━━ PROVIDED MATERIAL

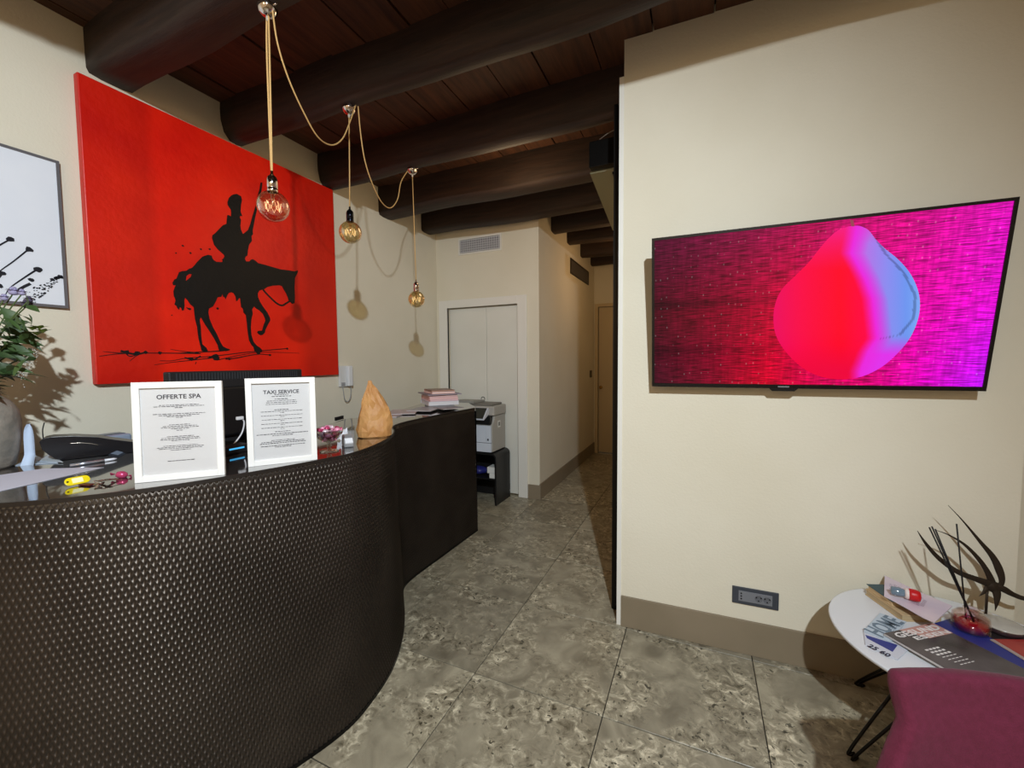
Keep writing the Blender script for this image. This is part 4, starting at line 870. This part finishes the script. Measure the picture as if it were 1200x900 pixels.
# ================================================================ PENDANT LAMPS
CORD = M('beige_cord', (205,165,105), .6); AMB = glass('amber_glass', (248,234,196), mixf=.36)
FIL = M('filament', (255,190,110), .4, emit=(255,228,185), estr=1.7)
CLEARA = glass('clear_amber', (252,236,220), mixf=.34)
roses = [V(-1.636,1.215,2.965), V(-1.847,1.855,2.962), V(-1.979,2.60,2.948)]
bulbs = [V(-1.647,1.215,2.161), V(-1.862,1.855,2.258), V(-1.965,2.60,1.978)]
lbs = ['nearest pendant bulb, clear globe on a double beige cord in front of the red canvas', 'middle pendant bulb with black socket just right of the red canvas', 'farthest pendant bulb on a long thin cord by the white door']
for i in range(3):
    r_, b_ = roses[i], bulbs[i]; t = thing('pendant_lamp', lbs[i], 'lamp', tuple(r_), 'pendant filament bulbs under the beams')
    MB().lathe(r_, [(.0,.0),(.036,0),(.040,-.006),(.038,-.018),(.030,-.032),(.017,-.042),(.006,-.046),(0,-.046)], 28).obj('ceiling_rose', CHROME, t)
    MB().tube([r_+V(.035,.0,-.012), r_+V(.047,.004,-.004), r_+V(.044,.008,.002)], .004, 8).obj('cord_hook', CHROME, t)
    MB().lathe(r_+V(0,0,-.062), [(.0,0),(.006,.002),(.007,.016),(.004,.018)], 12).obj('cord_grip', M('grip_clear', (190,180,165), .3), t)
    R_ = .0625; zs_ = b_.z+R_*.93
    sc_m = CHROME if i != 1 else M('black_nickel', (30,30,36), .12, .9)
    MB().lathe(V(b_.x,b_.y,zs_), [(.019,0),(.0205,.003),(.0205,.014),(.019,.016),(.0205,.018),(.0205,.052),(.017,.062),(.009,.070),(.005,.076),(.005,.088),(.0,.088)], 28).obj('socket', sc_m, t)
    if i == 0:
        mb = MB()
        for s_ in (-1, 1): mb.tube(smoothpts([r_+V(.006*s_,0,-.045), (r_+b_)/2+V(.008*s_,0,.2), V(b_.x+.003*s_,b_.y,zs_+.14), V(b_.x+.001*s_, b_.y, zs_+.084)], 8), .0036, 8)
        mb.obj('cord', CORD, t)
    else:
        MB().tube([r_+V(0,0,-.045), (r_+V(b_.x,b_.y,zs_))/2, V(b_.x,b_.y,zs_+.084)], .0032, 8).obj('cord', CORD, t)
    pr_ = [(R_*math.sin(a), -R_*math.cos(a)) for a in [math.pi*k/22 for k in range(20)]]+[(.0185,R_*.90),(.018,R_*.97)]
    g = MB().lathe(b_, pr_, 36).obj('bulb_glass', CLEARA if i == 0 else AMB, t, orient=True)
    MB().lathe(b_, [(.004,-.0),(.005,.02),(.008,.045),(.012,.06)], 12).obj('glass_post', CLEARA, g)
    mb = MB(); zz_ = [.018,-.016]
    pts = []
    for k in range(7):
        a = 2*math.pi*k/6*.92; pts += [b_+V(.030*math.cos(a),.030*math.sin(a),.016), b_+V(.026*math.cos(a+.45),.026*math.sin(a+.45),-.018)]
    mb.tube(pts, .0009, 5); mb.obj('filament', FIL, g)
# swagged cables from rose to rose
def swag(p0, p1, pxs, lb, nm='swag_cable'):
    d = (p1-p0); n = V(-d.y, d.x, 0).normalized()
    pts = [p0]+[onp(x, y, n, p0) for x, y in pxs]+[p1]
    t = MB().tube(smoothpts(pts, 5), .0034, 8).obj(nm, CORD, None); tag(t, lb, 'cable', 'beige cords swagged between the lamps')
swag(roses[0]+V(.03,.0,-.02), roses[1]+V(.046,.006,.0), ((325,50),(338,92),(355,130),(372,160),(388,170),(401,163),(410,143)), 'beige cord hanging in a loop from the nearest to the middle pendant rose')
swag(roses[1]+V(.05,.02,.0), roses[2]+V(-.03,-.01,-.01), ((423,160),(428,190),(437,217),(448,238),(458,243.5),(466,233),(470,213)), 'beige cord hanging in a deep loop from the middle to the farthest pendant rose')
swag(roses[0]+V(-.02,-.01,-.02), V(-1.50,.30,3.0), ((300,-60),(290,-140)), 'beige cord running forward from the nearest pendant rose')

# ================================================================ PRINTER AND ITS CABINET
cbx0, cbx1, cby0, cby1, cbh = -2.50, -1.90, 3.79, 4.135, .545
cn = thing('printer_cabinet', 'black open cabinet with rounded top corners under the printer', 'cabinet', ((cbx0+cbx1)/2, 3.95, 0))
def arch(x0, x1, h, r): 
    pts = [(x0, 0)]+[(x0+r-r*math.cos(a), h-r+r*math.sin(a)) for a in [math.pi/2*k/8 for k in range(9)]]+[(x1-r+r*math.sin(a), h-r+r*math.cos(a)) for a in [math.pi/2*k/8 for k in range(9)]]+[(x1, 0)]
    return pts
o_, i_ = arch(cbx0, cbx1, cbh, .055), arch(cbx0+.018, cbx1-.018, cbh-.018, .04)
CBM = M('cabinet_black', (24,23,23), .42)
mb = MB(); n = len(o_)
for a, b in ((0, 1),):
    F0 = [(x, cby0, z) for x, z in o_]; F1 = [(x, cby1, z) for x, z in o_]; G0 = [(x, cby0, z) for x, z in i_]; G1 = [(x, cby1, z) for x, z in i_]
    mb.grid([F0, F1]); mb.grid([G0, G1]); mb.grid([F0, G0], False); mb.grid([F1, G1], False)
mb.obj('shell', CBM, cn, orient=False)
MB().box((cbx0+.018, cby1-.015, .0), (cbx1-.018, cby1-.002, cbh-.05)).obj('back_panel', CBM, cn)
MB().box((cbx0+.018, cby0+.02, .26), (cbx1-.018, cby1-.015, .275)).obj('shelf', CBM, cn)
for k, (lb, x, z_, w_, h_) in enumerate((('larger white carton on the shelf under the printer', -2.03, .405, .10, .065),('smaller white carton below the larger one in the cabinet', -2.015, .345, .075, .045))):
    x_ = cbx1-.022-w_
    tag(MB().box((x_, cby0+.03, .2755+(.052 if k == 0 else 0)), (x_+w_, cby0+.16, .2755+(.052 if k == 0 else 0)+(h_ if k == 0 else .05))).obj('carton', M('carton_white', (225,224,218), .6), None, bevel=.003), lb, 'box', 'white cartons in the printer cabinet')
bl = MB()
rows = [[V(-2.28+.10*math.cos(a)*math.sin(b)*(1+.2*math.sin(3*a)), cby0+.13+.07*math.sin(a)*math.sin(b), .2765+.045-.045*math.cos(b)) for a in [2*math.pi*k/14 for k in range(15)]] for b in [math.pi*j/8 for j in range(9)]]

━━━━

*WRITTEN PROBLEM*. Every line of the data above should be quoted exactly. Omit the pictures.

*RESPONSE TO THIS EXERCISE*.
Keep writing the Blender script for this image. This is part 4, starting at line 870. This part finishes the script. Measure the picture as if it were 1200x900 pixels.
# ================================================================ PENDANT LAMPS
CORD = M('beige_cord', (205,165,105), .6); AMB = glass('amber_glass', (248,234,196), mixf=.36)
FIL = M('filament', (255,190,110), .4, emit=(255,228,185), estr=1.7)
CLEARA = glass('clear_amber', (252,236,220), mixf=.34)
roses = [V(-1.636,1.215,2.965), V(-1.847,1.855,2.962), V(-1.979,2.60,2.948)]
bulbs = [V(-1.647,1.215,2.161), V(-1.862,1.855,2.258), V(-1.965,2.60,1.978)]
lbs = ['nearest pendant bulb, clear globe on a double beige cord in front of the red canvas', 'middle pendant bulb with black socket just right of the red canvas', 'farthest pendant bulb on a long thin cord by the white door']
for i in range(3):
    r_, b_ = roses[i], bulbs[i]; t = thing('pendant_lamp', lbs[i], 'lamp', tuple(r_), 'pendant filament bulbs under the beams')
    MB().lathe(r_, [(.0,.0),(.036,0),(.040,-.006),(.038,-.018),(.030,-.032),(.017,-.042),(.006,-.046),(0,-.046)], 28).obj('ceiling_rose', CHROME, t)
    MB().tube([r_+V(.035,.0,-.012), r_+V(.047,.004,-.004), r_+V(.044,.008,.002)], .004, 8).obj('cord_hook', CHROME, t)
    MB().lathe(r_+V(0,0,-.062), [(.0,0),(.006,.002),(.007,.016),(.004,.018)], 12).obj('cord_grip', M('grip_clear', (190,180,165), .3), t)
    R_ = .0625; zs_ = b_.z+R_*.93
    sc_m = CHROME if i != 1 else M('black_nickel', (30,30,36), .12, .9)
    MB().lathe(V(b_.x,b_.y,zs_), [(.019,0),(.0205,.003),(.0205,.014),(.019,.016),(.0205,.018),(.0205,.052),(.017,.062),(.009,.070),(.005,.076),(.005,.088),(.0,.088)], 28).obj('socket', sc_m, t)
    if i == 0:
        mb = MB()
        for s_ in (-1, 1): mb.tube(smoothpts([r_+V(.006*s_,0,-.045), (r_+b_)/2+V(.008*s_,0,.2), V(b_.x+.003*s_,b_.y,zs_+.14), V(b_.x+.001*s_, b_.y, zs_+.084)], 8), .0036, 8)
        mb.obj('cord', CORD, t)
    else:
        MB().tube([r_+V(0,0,-.045), (r_+V(b_.x,b_.y,zs_))/2, V(b_.x,b_.y,zs_+.084)], .0032, 8).obj('cord', CORD, t)
    pr_ = [(R_*math.sin(a), -R_*math.cos(a)) for a in [math.pi*k/22 for k in range(20)]]+[(.0185,R_*.90),(.018,R_*.97)]
    g = MB().lathe(b_, pr_, 36).obj('bulb_glass', CLEARA if i == 0 else AMB, t, orient=True)
    MB().lathe(b_, [(.004,-.0),(.005,.02),(.008,.045),(.012,.06)], 12).obj('glass_post', CLEARA, g)
    mb = MB(); zz_ = [.018,-.016]
    pts = []
    for k in range(7):
        a = 2*math.pi*k/6*.92; pts += [b_+V(.030*math.cos(a),.030*math.sin(a),.016), b_+V(.026*math.cos(a+.45),.026*math.sin(a+.45),-.018)]
    mb.tube(pts, .0009, 5); mb.obj('filament', FIL, g)
# swagged cables from rose to rose
def swag(p0, p1, pxs, lb, nm='swag_cable'):
    d = (p1-p0); n = V(-d.y, d.x, 0).normalized()
    pts = [p0]+[onp(x, y, n, p0) for x, y in pxs]+[p1]
    t = MB().tube(smoothpts(pts, 5), .0034, 8).obj(nm, CORD, None); tag(t, lb, 'cable', 'beige cords swagged between the lamps')
swag(roses[0]+V(.03,.0,-.02), roses[1]+V(.046,.006,.0), ((325,50),(338,92),(355,130),(372,160),(388,170),(401,163),(410,143)), 'beige cord hanging in a loop from the nearest to the middle pendant rose')
swag(roses[1]+V(.05,.02,.0), roses[2]+V(-.03,-.01,-.01), ((423,160),(428,190),(437,217),(448,238),(458,243.5),(466,233),(470,213)), 'beige cord hanging in a deep loop from the middle to the farthest pendant rose')
swag(roses[0]+V(-.02,-.01,-.02), V(-1.50,.30,3.0), ((300,-60),(290,-140)), 'beige cord running forward from the nearest pendant rose')

# ================================================================ PRINTER AND ITS CABINET
cbx0, cbx1, cby0, cby1, cbh = -2.50, -1.90, 3.79, 4.135, .545
cn = thing('printer_cabinet', 'black open cabinet with rounded top corners under the printer', 'cabinet', ((cbx0+cbx1)/2, 3.95, 0))
def arch(x0, x1, h, r): 
    pts = [(x0, 0)]+[(x0+r-r*math.cos(a), h-r+r*math.sin(a)) for a in [math.pi/2*k/8 for k in range(9)]]+[(x1-r+r*math.sin(a), h-r+r*math.cos(a)) for a in [math.pi/2*k/8 for k in range(9)]]+[(x1, 0)]
    return pts
o_, i_ = arch(cbx0, cbx1, cbh, .055), arch(cbx0+.018, cbx1-.018, cbh-.018, .04)
CBM = M('cabinet_black', (24,23,23), .42)
mb = MB(); n = len(o_)
for a, b in ((0, 1),):
    F0 = [(x, cby0, z) for x, z in o_]; F1 = [(x, cby1, z) for x, z in o_]; G0 = [(x, cby0, z) for x, z in i_]; G1 = [(x, cby1, z) for x, z in i_]
    mb.grid([F0, F1]); mb.grid([G0, G1]); mb.grid([F0, G0], False); mb.grid([F1, G1], False)
mb.obj('shell', CBM, cn, orient=False)
MB().box((cbx0+.018, cby1-.015, .0), (cbx1-.018, cby1-.002, cbh-.05)).obj('back_panel', CBM, cn)
MB().box((cbx0+.018, cby0+.02, .26), (cbx1-.018, cby1-.015, .275)).obj('shelf', CBM, cn)
for k, (lb, x, z_, w_, h_) in enumerate((('larger white carton on the shelf under the printer', -2.03, .405, .10, .065),('smaller white carton below the larger one in the cabinet', -2.015, .345, .075, .045))):
    x_ = cbx1-.022-w_
    tag(MB().box((x_, cby0+.03, .2755+(.052 if k == 0 else 0)), (x_+w_, cby0+.16, .2755+(.052 if k == 0 else 0)+(h_ if k == 0 else .05))).obj('carton', M('carton_white', (225,224,218), .6), None, bevel=.003), lb, 'box', 'white cartons in the printer cabinet')
bl = MB()
rows = [[V(-2.28+.10*math.cos(a)*math.sin(b)*(1+.2*math.sin(3*a)), cby0+.13+.07*math.sin(a)*math.sin(b), .2765+.045-.045*math.cos(b)) for a in [2*math.pi*k/14 for k in range(15)]] for b in [math.pi*j/8 for j in range(9)]]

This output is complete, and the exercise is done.